-- SHORT EXERCISE --
Find the word "Blender" in the records below. List each line containing it.

Records from a data collection:
━━━━━━

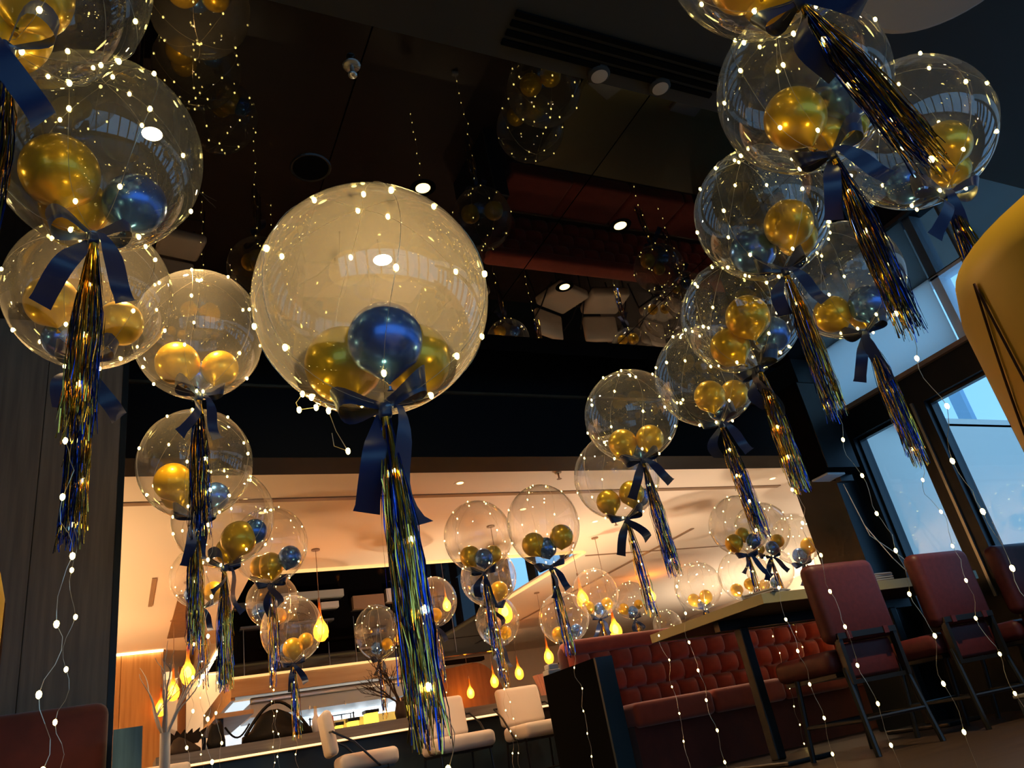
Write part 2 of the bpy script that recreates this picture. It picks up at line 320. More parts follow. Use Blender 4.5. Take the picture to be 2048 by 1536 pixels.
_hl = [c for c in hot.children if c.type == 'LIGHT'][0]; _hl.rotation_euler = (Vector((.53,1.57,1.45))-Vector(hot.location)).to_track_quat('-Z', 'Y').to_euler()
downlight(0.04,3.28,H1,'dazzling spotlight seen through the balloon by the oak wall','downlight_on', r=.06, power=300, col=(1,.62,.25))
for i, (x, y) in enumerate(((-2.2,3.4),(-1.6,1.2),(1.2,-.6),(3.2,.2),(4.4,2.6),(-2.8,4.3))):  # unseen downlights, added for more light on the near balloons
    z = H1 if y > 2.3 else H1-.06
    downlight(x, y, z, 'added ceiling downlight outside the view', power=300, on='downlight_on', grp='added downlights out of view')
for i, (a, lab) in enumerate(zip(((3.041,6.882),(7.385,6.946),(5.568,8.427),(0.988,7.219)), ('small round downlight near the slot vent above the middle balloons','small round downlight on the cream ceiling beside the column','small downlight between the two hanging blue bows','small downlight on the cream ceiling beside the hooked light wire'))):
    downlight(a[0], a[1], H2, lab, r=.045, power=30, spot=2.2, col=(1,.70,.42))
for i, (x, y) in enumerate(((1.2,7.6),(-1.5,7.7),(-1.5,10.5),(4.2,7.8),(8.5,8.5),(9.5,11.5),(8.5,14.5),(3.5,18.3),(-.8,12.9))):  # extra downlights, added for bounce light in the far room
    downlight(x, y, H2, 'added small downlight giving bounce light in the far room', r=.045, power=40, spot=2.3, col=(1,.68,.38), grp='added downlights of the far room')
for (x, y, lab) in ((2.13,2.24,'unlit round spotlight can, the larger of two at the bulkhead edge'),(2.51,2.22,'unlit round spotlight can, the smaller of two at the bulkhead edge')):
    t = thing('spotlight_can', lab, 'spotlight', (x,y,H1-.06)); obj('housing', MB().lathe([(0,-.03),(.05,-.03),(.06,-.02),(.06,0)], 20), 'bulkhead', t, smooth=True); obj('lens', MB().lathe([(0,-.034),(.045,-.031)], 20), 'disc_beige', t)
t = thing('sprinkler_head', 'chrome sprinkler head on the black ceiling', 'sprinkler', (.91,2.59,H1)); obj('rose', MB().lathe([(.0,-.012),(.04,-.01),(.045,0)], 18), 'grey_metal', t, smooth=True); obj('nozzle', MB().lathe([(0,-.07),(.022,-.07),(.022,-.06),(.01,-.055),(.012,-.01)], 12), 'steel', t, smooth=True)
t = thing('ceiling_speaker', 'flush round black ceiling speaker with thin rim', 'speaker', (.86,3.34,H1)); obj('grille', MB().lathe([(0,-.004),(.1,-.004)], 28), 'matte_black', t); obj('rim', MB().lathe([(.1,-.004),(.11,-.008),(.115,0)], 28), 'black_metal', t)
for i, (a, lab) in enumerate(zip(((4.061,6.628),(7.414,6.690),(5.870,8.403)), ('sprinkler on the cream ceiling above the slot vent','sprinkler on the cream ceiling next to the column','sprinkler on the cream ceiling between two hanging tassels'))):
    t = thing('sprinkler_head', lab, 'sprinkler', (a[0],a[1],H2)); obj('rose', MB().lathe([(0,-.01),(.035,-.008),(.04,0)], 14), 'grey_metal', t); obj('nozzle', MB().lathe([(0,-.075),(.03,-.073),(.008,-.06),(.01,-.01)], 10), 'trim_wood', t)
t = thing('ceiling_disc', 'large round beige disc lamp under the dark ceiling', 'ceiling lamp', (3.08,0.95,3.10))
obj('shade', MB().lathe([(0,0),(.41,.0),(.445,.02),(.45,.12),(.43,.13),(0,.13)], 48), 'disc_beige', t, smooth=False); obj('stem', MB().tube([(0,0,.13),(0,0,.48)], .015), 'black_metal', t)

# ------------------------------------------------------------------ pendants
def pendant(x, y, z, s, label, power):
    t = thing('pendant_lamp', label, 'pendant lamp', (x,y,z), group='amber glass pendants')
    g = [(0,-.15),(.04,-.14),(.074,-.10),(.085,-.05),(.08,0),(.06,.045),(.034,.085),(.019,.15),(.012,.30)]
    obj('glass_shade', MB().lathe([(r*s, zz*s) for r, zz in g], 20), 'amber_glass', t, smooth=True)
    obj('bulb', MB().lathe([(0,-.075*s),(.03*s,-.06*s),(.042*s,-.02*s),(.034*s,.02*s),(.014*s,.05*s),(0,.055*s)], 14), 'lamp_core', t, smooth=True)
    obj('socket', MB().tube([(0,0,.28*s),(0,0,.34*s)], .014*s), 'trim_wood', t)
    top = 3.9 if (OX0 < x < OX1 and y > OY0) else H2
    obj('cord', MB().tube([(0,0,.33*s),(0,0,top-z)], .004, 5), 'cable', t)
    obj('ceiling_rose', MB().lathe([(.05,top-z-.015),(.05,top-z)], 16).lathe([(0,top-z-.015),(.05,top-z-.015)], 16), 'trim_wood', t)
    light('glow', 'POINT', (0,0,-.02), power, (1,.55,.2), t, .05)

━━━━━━

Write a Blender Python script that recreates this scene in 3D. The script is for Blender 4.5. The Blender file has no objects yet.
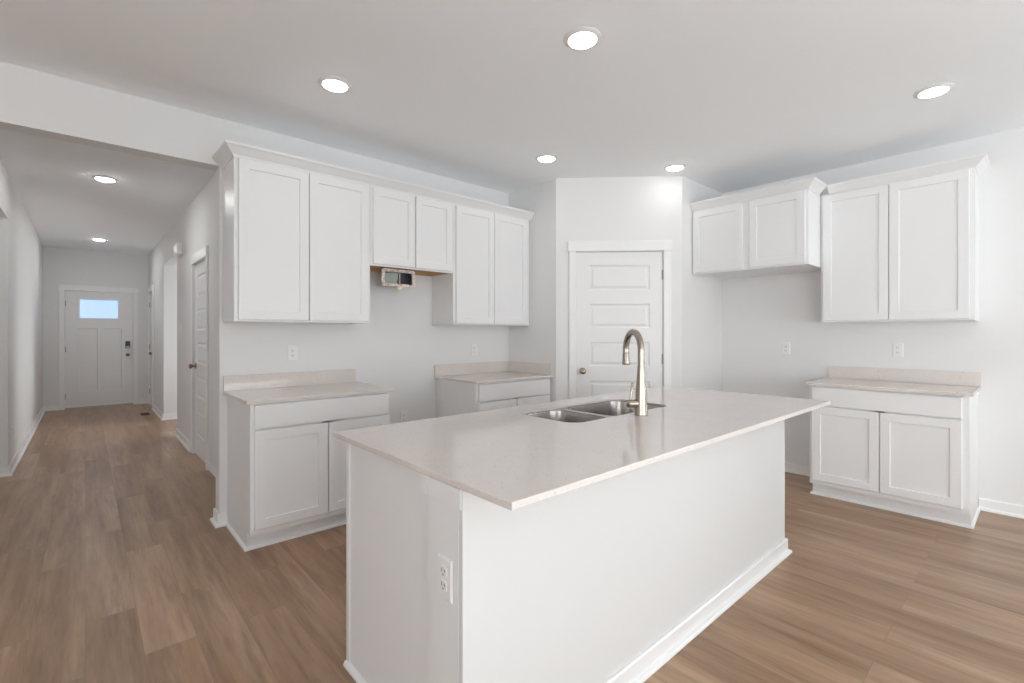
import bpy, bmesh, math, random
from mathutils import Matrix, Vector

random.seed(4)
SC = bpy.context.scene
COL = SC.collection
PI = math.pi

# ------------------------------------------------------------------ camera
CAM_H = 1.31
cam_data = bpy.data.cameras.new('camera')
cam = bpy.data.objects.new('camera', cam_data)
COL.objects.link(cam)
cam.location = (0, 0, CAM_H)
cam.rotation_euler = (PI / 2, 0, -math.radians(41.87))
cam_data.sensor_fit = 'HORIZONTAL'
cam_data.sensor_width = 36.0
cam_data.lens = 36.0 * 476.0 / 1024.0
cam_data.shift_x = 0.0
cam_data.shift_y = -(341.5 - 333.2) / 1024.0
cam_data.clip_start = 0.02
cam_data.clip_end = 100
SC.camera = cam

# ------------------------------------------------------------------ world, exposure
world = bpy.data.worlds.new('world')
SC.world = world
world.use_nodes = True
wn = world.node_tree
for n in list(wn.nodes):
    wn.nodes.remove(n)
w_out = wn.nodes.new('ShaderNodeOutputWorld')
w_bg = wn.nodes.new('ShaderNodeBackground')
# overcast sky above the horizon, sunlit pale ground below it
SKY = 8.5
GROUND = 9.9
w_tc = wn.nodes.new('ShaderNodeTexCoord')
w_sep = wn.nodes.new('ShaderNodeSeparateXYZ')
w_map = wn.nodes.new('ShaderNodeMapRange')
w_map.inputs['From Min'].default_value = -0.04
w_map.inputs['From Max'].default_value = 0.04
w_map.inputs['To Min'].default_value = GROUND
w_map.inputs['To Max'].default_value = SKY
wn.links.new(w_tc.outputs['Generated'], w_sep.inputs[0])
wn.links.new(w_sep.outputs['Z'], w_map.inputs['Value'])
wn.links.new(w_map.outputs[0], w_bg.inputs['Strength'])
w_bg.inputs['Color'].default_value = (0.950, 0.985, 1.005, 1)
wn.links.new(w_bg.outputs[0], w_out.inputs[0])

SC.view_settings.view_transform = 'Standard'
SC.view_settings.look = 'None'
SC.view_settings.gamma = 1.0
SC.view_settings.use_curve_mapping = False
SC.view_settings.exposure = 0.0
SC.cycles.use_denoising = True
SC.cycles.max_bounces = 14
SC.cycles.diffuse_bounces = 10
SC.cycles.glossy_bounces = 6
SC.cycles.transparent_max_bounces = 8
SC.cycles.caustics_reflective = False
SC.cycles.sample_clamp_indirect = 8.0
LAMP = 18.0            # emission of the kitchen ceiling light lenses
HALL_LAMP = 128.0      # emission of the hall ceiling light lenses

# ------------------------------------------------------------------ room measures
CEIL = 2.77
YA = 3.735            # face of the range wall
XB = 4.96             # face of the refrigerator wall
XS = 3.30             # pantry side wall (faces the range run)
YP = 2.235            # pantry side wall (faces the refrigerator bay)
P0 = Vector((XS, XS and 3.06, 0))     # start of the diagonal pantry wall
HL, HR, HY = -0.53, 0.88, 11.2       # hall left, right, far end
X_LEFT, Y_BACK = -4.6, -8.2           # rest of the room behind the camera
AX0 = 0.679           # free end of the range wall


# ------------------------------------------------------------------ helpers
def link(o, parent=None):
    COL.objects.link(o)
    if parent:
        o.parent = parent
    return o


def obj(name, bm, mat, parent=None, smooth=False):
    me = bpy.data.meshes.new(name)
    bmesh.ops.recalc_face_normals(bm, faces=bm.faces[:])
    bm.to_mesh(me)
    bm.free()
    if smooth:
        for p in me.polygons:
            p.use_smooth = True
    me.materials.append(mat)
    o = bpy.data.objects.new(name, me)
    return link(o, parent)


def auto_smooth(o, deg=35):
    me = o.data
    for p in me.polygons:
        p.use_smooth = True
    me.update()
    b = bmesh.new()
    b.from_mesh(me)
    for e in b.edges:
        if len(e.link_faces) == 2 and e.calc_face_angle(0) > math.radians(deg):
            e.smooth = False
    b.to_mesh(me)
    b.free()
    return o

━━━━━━

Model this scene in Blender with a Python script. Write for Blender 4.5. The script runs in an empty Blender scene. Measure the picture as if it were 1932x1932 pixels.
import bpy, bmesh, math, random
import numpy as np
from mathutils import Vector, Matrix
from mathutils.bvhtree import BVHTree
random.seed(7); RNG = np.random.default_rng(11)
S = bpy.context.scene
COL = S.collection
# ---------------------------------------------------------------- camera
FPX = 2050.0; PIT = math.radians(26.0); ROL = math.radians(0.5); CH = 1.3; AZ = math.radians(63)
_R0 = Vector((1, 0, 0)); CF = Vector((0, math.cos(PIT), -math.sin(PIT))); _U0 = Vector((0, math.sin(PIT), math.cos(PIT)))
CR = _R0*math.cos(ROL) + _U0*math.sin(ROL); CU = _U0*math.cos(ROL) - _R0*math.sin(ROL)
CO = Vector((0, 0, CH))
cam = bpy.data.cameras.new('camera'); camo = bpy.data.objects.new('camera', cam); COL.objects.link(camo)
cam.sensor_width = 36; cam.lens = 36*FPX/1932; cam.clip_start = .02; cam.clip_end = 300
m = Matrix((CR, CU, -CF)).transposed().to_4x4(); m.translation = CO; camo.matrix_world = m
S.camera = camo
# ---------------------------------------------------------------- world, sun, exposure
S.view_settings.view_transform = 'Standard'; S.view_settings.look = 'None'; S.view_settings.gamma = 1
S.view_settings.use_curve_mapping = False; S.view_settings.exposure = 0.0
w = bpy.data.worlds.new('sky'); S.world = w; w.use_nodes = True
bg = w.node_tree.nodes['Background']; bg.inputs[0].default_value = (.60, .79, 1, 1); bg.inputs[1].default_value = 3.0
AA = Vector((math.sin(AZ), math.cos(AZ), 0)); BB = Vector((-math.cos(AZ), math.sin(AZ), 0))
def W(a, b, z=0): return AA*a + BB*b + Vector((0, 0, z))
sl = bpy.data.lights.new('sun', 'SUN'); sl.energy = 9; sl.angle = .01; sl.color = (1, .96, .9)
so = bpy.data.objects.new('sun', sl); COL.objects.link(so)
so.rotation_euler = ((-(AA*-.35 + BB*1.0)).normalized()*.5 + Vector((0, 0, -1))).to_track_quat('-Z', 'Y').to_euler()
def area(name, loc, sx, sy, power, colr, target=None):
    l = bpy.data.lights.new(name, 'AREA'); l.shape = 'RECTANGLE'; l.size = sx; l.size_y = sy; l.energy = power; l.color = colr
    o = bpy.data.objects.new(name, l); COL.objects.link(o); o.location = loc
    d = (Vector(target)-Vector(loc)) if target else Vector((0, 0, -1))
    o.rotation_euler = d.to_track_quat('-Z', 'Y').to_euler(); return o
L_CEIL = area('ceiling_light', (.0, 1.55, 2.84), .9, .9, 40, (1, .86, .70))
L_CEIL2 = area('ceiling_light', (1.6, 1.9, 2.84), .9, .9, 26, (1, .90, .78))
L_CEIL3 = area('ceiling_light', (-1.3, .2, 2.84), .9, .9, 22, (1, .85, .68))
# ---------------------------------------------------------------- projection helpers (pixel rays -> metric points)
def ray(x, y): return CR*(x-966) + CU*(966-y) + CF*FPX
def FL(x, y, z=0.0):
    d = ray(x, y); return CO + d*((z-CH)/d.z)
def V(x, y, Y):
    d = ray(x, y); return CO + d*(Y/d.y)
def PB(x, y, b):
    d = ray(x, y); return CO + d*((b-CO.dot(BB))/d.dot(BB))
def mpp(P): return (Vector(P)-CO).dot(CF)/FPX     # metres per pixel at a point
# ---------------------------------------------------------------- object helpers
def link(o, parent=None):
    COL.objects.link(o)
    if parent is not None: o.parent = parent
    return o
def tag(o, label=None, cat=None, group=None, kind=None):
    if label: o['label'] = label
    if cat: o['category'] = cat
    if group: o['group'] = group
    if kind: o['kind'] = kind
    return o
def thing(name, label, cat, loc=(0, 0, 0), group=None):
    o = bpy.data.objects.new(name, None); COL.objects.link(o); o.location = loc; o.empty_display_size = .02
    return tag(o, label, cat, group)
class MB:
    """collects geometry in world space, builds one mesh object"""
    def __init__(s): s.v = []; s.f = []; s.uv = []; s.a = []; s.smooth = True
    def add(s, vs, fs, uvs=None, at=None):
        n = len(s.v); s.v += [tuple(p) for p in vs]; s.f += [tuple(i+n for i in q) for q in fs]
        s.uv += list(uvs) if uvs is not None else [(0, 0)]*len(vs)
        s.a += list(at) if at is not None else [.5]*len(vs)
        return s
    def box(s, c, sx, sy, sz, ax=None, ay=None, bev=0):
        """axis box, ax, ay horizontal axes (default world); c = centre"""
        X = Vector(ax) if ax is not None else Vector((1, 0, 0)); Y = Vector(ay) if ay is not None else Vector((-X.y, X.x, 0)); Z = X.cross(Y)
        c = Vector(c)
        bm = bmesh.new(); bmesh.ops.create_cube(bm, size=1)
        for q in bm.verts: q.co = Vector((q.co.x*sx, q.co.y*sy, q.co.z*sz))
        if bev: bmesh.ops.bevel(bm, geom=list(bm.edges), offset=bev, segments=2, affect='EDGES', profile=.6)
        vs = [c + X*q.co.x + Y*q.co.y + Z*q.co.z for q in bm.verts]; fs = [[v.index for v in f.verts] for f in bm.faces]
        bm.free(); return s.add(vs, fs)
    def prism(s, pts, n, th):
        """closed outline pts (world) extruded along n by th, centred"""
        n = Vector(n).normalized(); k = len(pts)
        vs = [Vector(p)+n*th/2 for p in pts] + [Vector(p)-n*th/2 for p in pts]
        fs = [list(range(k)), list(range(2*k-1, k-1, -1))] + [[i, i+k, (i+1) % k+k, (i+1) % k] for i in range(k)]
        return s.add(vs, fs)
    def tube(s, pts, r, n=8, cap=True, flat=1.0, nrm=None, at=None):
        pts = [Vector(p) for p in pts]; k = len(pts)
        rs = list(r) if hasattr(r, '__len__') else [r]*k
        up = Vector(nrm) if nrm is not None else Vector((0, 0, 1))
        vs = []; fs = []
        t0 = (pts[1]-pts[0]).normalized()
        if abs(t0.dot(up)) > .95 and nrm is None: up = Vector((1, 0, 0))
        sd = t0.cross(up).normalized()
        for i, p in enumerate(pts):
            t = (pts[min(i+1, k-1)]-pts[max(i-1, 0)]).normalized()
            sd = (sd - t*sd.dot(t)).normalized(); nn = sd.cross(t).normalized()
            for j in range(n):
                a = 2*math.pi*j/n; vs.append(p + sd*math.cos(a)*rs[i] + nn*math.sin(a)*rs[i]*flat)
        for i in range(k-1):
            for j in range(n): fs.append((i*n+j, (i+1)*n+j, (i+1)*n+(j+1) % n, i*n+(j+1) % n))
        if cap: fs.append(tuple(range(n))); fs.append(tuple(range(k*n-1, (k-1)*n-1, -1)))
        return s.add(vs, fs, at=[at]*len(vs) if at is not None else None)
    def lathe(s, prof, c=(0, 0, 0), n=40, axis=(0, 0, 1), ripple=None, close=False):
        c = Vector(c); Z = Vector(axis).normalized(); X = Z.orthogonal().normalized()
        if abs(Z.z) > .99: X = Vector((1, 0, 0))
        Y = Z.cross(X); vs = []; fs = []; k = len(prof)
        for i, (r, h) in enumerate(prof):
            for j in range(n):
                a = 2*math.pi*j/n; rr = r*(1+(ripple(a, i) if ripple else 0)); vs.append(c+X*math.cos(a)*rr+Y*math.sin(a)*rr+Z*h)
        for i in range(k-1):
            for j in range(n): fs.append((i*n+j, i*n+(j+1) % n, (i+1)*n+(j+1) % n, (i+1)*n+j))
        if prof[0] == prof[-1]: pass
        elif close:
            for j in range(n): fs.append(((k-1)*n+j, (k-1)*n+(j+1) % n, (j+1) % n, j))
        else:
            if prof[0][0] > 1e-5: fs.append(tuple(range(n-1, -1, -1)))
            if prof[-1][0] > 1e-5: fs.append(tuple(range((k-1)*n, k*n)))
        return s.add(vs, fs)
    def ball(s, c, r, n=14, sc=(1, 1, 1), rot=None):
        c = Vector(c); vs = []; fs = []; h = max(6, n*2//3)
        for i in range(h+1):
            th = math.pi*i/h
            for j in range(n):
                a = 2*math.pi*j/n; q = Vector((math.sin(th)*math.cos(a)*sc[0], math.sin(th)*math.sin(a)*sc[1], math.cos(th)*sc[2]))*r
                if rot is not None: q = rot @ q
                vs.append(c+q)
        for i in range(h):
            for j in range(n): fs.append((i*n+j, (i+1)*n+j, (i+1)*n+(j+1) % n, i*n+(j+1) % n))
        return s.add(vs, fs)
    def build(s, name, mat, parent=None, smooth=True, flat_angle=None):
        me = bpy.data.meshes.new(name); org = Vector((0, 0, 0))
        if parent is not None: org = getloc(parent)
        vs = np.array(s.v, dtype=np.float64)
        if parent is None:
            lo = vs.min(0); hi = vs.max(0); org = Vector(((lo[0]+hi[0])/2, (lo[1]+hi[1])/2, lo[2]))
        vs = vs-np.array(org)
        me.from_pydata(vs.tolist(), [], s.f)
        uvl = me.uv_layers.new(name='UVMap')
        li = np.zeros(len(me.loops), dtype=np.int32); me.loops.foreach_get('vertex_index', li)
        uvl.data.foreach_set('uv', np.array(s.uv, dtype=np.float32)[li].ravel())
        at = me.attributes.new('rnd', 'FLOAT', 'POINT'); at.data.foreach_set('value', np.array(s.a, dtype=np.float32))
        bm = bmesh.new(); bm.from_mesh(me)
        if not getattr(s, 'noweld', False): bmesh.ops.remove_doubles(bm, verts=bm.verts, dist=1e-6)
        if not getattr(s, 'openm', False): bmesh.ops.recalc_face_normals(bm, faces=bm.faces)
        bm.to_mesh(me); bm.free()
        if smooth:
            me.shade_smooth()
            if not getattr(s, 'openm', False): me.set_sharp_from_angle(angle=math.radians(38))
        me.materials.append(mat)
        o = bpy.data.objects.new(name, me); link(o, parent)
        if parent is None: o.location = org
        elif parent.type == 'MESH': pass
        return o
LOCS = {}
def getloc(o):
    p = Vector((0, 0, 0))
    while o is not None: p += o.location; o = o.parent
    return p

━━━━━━

-- COMPLETED EXERCISE --
Write part 2 of the bpy script that recreates this picture. It picks up at line 320. More parts follow. Use Blender 4.5. Take the picture to be 2048 by 1536 pixels.
Write a Blender Python script that recreates this scene in 3D. The script is for Blender 4.5. The Blender file has no objects yet.
Model this scene in Blender with a Python script. Write for Blender 4.5. The script runs in an empty Blender scene. Measure the picture as if it were 1932x1932 pixels.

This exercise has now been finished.